Задача французского правительства — ассимилировать иммигрантов, не подавляя их национальные особенности. Строят мечети, пагоды, открывают католические храмы, где службы идут на языке мигрантов. Президент Франции Николя Саркози ставит задачу создать «умеренное мусульманство», толерантное ко всем религиям на территории «страны убежища». Высказывания крайне правого лидера Ле Пена только подлили масла в огонь и вызвали в свое время бурные протесты мусульман. Нынешнее правительство старается сдержать приток нелегальных иммигрантов и одновременно справиться с задачей внутри страны.
Во Франции действует закон о запрещении ношения мусульманского платка и тем более бурки и паранджи в общественных местах (школы, университеты, больницы). Есть частные школы: мусульманские и еврейские, где носят культовые предметы и одежду. Более того, во французских школах законом запрещено учителям ношение поверх одежды креста, иудейской кипы, а также значков с политической символикой.
К сожалению, меры по ослаблению межэтнической напряженности не приводят к желаемым результатам. Достаточно самого незначительного повода, чтобы возникали кровавые разборки между арабами и иудеями или арабов с полицией. Горят машины, льется кровь, тюрьмы наполнены мусульманской молодежью.

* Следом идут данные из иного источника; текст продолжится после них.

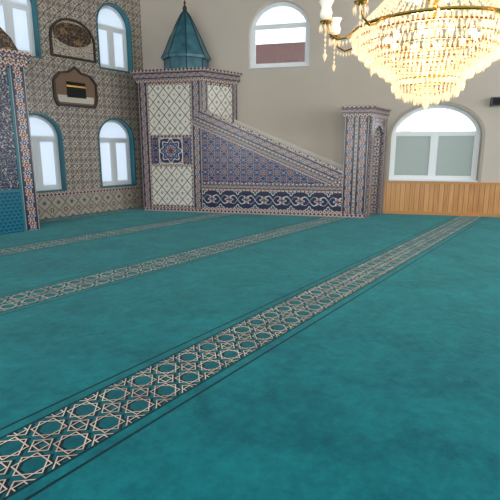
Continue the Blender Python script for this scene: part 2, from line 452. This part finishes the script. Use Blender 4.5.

Протоиерей Петр ПЕРЕКРЕСТОВ, Сан-Франциско:
— США — мультикультурная страна. Фактор, объединяющий людей, проживающих в ней, ее национальная идея — свобода, в том числе и религиозная, демократия, достоинство личности и равенство, включая равенство религий. При обсуждении мультикультурности, однако, следует различать два понятия — ассимиляцию культур и их сосуществование. В Америке на практике реализуется по большому счету второе. В крупных городах США представлены практически все этнические группы, каждая может свободно сохранять свой язык, культуру и религию, при условии, что она не будет навязывать свою традицию другим, не будет никому мешать. Если же речь идет о маленьких городах в провинции, где эмигрантов меньше, а уровень образования и культуры значительно ниже, чем в центрах, то там привнесение новой культурной традиции нередко сталкивается с непониманием и даже враждебностью, во всяком случае, на первых порах.

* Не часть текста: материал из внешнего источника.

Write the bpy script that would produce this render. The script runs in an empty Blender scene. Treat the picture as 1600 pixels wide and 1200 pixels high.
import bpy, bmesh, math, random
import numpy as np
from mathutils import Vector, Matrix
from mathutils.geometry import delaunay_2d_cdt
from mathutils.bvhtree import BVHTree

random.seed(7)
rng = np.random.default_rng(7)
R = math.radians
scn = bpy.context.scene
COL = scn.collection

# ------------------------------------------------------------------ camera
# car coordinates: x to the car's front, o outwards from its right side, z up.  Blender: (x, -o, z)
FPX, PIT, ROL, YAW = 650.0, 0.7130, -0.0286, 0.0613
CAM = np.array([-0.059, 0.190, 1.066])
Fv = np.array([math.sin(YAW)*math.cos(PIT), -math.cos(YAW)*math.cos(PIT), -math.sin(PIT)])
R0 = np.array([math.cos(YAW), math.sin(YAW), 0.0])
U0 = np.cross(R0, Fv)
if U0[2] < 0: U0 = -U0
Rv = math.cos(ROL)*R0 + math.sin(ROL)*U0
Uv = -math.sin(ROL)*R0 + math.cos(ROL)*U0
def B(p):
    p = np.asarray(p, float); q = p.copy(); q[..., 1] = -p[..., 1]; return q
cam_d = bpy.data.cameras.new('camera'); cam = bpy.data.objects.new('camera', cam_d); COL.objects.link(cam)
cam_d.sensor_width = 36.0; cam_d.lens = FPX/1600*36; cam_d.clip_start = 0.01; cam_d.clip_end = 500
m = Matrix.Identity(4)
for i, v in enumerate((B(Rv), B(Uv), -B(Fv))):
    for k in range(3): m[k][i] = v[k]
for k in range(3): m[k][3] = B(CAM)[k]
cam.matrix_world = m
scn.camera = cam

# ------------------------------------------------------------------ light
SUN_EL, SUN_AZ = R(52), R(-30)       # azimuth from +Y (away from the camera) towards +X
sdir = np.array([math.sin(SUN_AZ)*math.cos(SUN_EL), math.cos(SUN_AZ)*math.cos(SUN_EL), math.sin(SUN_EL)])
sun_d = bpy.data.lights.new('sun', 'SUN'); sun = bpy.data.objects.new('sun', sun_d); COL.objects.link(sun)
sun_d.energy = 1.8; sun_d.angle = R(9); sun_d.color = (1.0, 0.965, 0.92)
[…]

Почему в Соединенных Штатах срабатывает система мультикультурности, а в других странах, скажем в странах «просвещенной» Европы, социальные отношения строятся по-иному? Вероятно, из-за того, что Америка — страна эмигрантов, в ней фактически нет коренного населения и доминирующей культуры. Здесь любой житель, будь он китаец, русский или немец, может стать полноценным американцем. США часто представляют как «плавильный котел» (melting pot) разных национальностей и религий. Между прочим, многие удивляются, узнав, что в Америке нет официального языка.
В США можно наблюдать довольно четкое разделение между личной, профессиональной и общественной жизнью, поэтому православный в Америке на уровне личной, семейной и приходской жизни ведет православный образ жизни, одновременно, на уровне профессиональном или общественном, оставаясь полноценным членом американского общества. Такое положение вещей приемлемо для православных, поскольку они могут, с одной стороны, сохранять верность своему вероучению и православным убеждениям, а с другой — вести, по апостолу Павлу, «жизнь тихую и безмятежную во всяком благочестии и чистоте».